Если бы с самого детства я мог узнать из Библии то, что знаю сейчас, — насколько проще и чище была бы моя жизнь. Все было бы не так больно: я мог причинить меньше страданий окружающим и не так сильно изваляться в грязи сам. Да только откуда было взяться Библии в моем сером советском детстве?

Я родился на правом берегу Невы. Район назывался Охта. Еще до основания Петербурга Петром I здесь располагалась шведская крепость, на месте которой потом построили громадный и уродливый завод. Собственно, никаких других достопримечательностей на Охте и не было. Фабричные трубы… мокрые фасады уродливых блочных домов… желтая вода на асфальте… дребезжание ржавых трамваев… Когда осенью начинаются дожди — повсюду непролазная грязь.

Родители работали тоже на заводе. Это был тяжелый, изматывающий, чисто механический труд. Денег не хватало. В одних и тех же брюках я ходил на протяжении нескольких лет подряд. Странно, но при всем этом мама с самого детства отдала меня в музыкальную школу и потом внимательно следила, чтобы я действительно хорошо учился.

Никакого петербургского блеска в этой жизни не было. На рабочих окраинах люди вели ту же жизнь, что и десятки поколений их предков в деревнях. Это была незамысловатая, очень русская жизнь. Вечера молодежь коротала на лавочках возле парадных. По выходным люди ходили друг к другу в гости. Такого слова, как «любовь», в моем детстве просто не было. «Любовь» — это вообще совсем не русское слово. Стали жить вместе — вот и семья. Ребенок родился — воспитаем, поставим на ноги. А на возвышенные слова и романтические отношения после тяжелого трудового дня ни сил, ни времени уже не оставалось.

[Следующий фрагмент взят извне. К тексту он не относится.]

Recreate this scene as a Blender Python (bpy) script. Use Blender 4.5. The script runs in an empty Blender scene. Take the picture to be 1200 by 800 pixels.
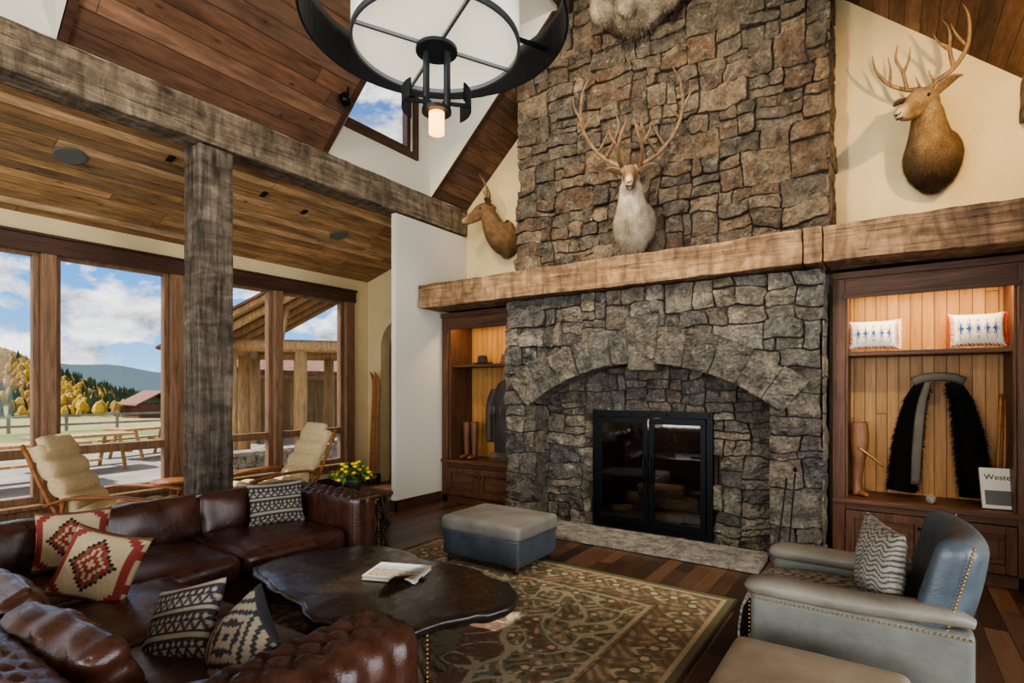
import bpy, bmesh, math, random
import numpy as np
from mathutils import Vector, Matrix, noise, Euler
random.seed(7); np.random.seed(7)
scene=bpy.context.scene
R=random.uniform
# ---------------------------------------------------------------- helpers
def hx(h,a=1.0):
    c=[int(h[i:i+2],16)/255 for i in (0,2,4)]
    return tuple([(x/12.92 if x<=.04045 else ((x+.055)/1.055)**2.4) for x in c]+[a])
def empty(name,loc=(0,0,0),rot=(0,0,0),par=None):
    o=bpy.data.objects.new(name,None); scene.collection.objects.link(o)
    o.location=loc; o.rotation_euler=rot; o.parent=par; o.empty_display_size=.2
    return o
def mk(name,vs,fs,mat=None,par=None,smooth=False,loc=None,rot=None,bevel=0,segs=2):
    me=bpy.data.meshes.new(name); me.from_pydata([tuple(v) for v in vs],[],fs); me.update()
    o=bpy.data.objects.new(name,me); scene.collection.objects.link(o)
    if mat: me.materials.append(mat)
    if smooth: me.polygons.foreach_set('use_smooth',[True]*len(me.polygons))
    o.parent=par
    if loc: o.location=loc
    if rot: o.rotation_euler=rot
    if bevel:
        m=o.modifiers.new('bev','BEVEL'); m.width=bevel; m.segments=segs; m.limit_method='ANGLE'
    return o
BF=[(0,3,2,1),(4,5,6,7),(0,1,5,4),(1,2,6,5),(2,3,7,6),(3,0,4,7)]
def catmull(P,sub):
    out=[]
    n=len(P)
    for i in range(n-1):
        p0=P[max(i-1,0)];p1=P[i];p2=P[i+1];p3=P[min(i+2,n-1)]
        for k in range(sub):
            t=k/sub
            out.append(.5*((2*p1)+(p2-p0)*t+(2*p0-5*p1+4*p2-p3)*t*t+(3*p1-p0-3*p2+p3)*t**3))
    out.append(P[-1]); return out
def tubed(pts,rad,n=10,sub=4,side=None,pw=1.0,jit=0):
    P=[np.array(p,float) for p in pts]
    Rr=[np.array(r if hasattr(r,'__len__') else (r,r),float) for r in rad]
    P=catmull(P,sub); Rr=catmull(Rr,sub)
    vs=[];fs=[];N=len(P);u=None
    for i in range(N):
        T=P[min(i+1,N-1)]-P[max(i-1,0)]; T=T/(np.linalg.norm(T)+1e-9)
        if side is not None: u=np.array(side,float); u=u-T*np.dot(u,T)
        elif u is None:
            a=np.array((0,0,1.)) if abs(T[2])<.9 else np.array((1.,0,0)); u=np.cross(T,a)
        else: u=u-T*np.dot(u,T)
        u=u/(np.linalg.norm(u)+1e-9); w=np.cross(T,u)
        for k in range(n):
            a=2*math.pi*k/n; c=math.cos(a);s=math.sin(a)
            c=math.copysign(abs(c)**pw,c); s=math.copysign(abs(s)**pw,s)
            p=P[i]+u*c*max(Rr[i][0],.0005)+w*s*max(Rr[i][1],.0005)
            if jit: p=p+np.array(noise.noise_vector(Vector(p*9)))*jit
            vs.append(tuple(p))
    for i in range(N-1):
        for k in range(n):
            a=i*n+k;b=i*n+(k+1)%n; fs.append((a,b,b+n,a+n))
    fs.append(tuple(range(n-1,-1,-1))); fs.append(tuple(range((N-1)*n,N*n)))
    return vs,fs
def sphd(c,r,n=12,m=8):
    if not hasattr(r,'__len__'): r=(r,r,r)
    vs=[(c[0],c[1],c[2]+r[2])];fs=[]
    for i in range(1,m):
        ph=math.pi*i/m
        for k in range(n):
            a=2*math.pi*k/n
            vs.append((c[0]+r[0]*math.sin(ph)*math.cos(a),c[1]+r[1]*math.sin(ph)*math.sin(a),c[2]+r[2]*math.cos(ph)))
    vs.append((c[0],c[1],c[2]-r[2])); L=len(vs)-1
    for k in range(n): fs.append((0,1+k,1+(k+1)%n)); fs.append((L,1+(m-2)*n+(k+1)%n,1+(m-2)*n+k))
    for i in range(m-2):
        for k in range(n):
            a=1+i*n+k;b=1+i*n+(k+1)%n; fs.append((a,a+n,b+n,b))
    return vs,fs
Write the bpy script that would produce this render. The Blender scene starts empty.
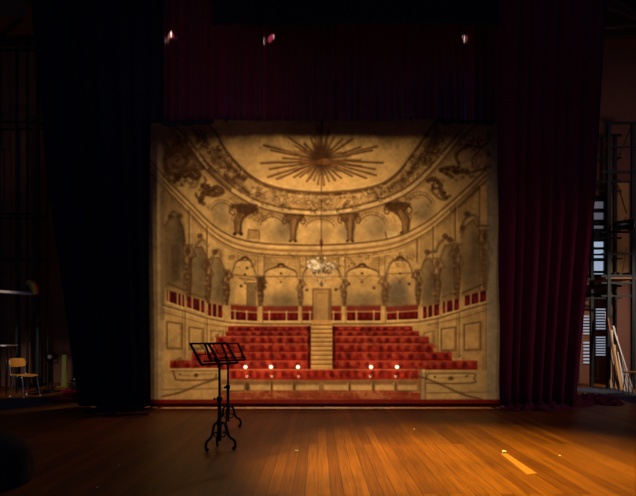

В музыкальной школе я специализировался по классу игры на баяне. Но когда мы начали играть рок-н-ролл, то о баяне я даже не думал — сразу ухватился за гитару. Свою первую группу я собрал вместе с двумя одноклассниками. Едва у нас появилось несколько песен, как мы тут же попробовали их записать. И с записанной кассетой пошли к Андрею Тропилло — легендарному первому продюсеру всего русского рок-н-ролла. У Тропилло уже в 1980-х была своя студия. Мы надеялись, что он согласится записать нам альбом.

Студия Тропилло находилась тоже на Охте, всего в нескольких кварталах от моей школы. Как ни странно, наш материал ему понравился. Андрей Владимирович сказал, что прямо сейчас пишет «Аквариум» и пустить нас не может. Но вот ближе к весне — пожалуйста. Когда мы уже уходили, он спросил:

— Как вы, ребята, называетесь?

— Scrap! — гордо ответили мы.

Тропилло скривился:

— По-английски? Я бы советовал поменять название.

В том материале, который мы ему принесли, была песня «Инвалид нулевой группы». Scrap мы поменяли на «нулевую группу», а потом и просто на «Ноль». Под этим названием мы впервые попробовали выступить перед большой аудиторией. Концерт проходил в Доме культуры радиотехника. А поскольку материала на полноценный концерт у нас еще не хватало, то в перерывах между песнями я на баяне исполнял какие-то танго, инструментальные пьесы. И неожиданно это всем понравилось. Скрестить рок-н-ролл и народный звук баяна — для тех времен это была очень свежая идея.

К весне следующего, 1986 года наш альбом был полностью готов. В мае я окончил школу, и почти сразу после этого «Ноль» выступил на Пятом фестивале ленинградского «Рок-клуба». После этого для всех нас началась совсем другая жизнь.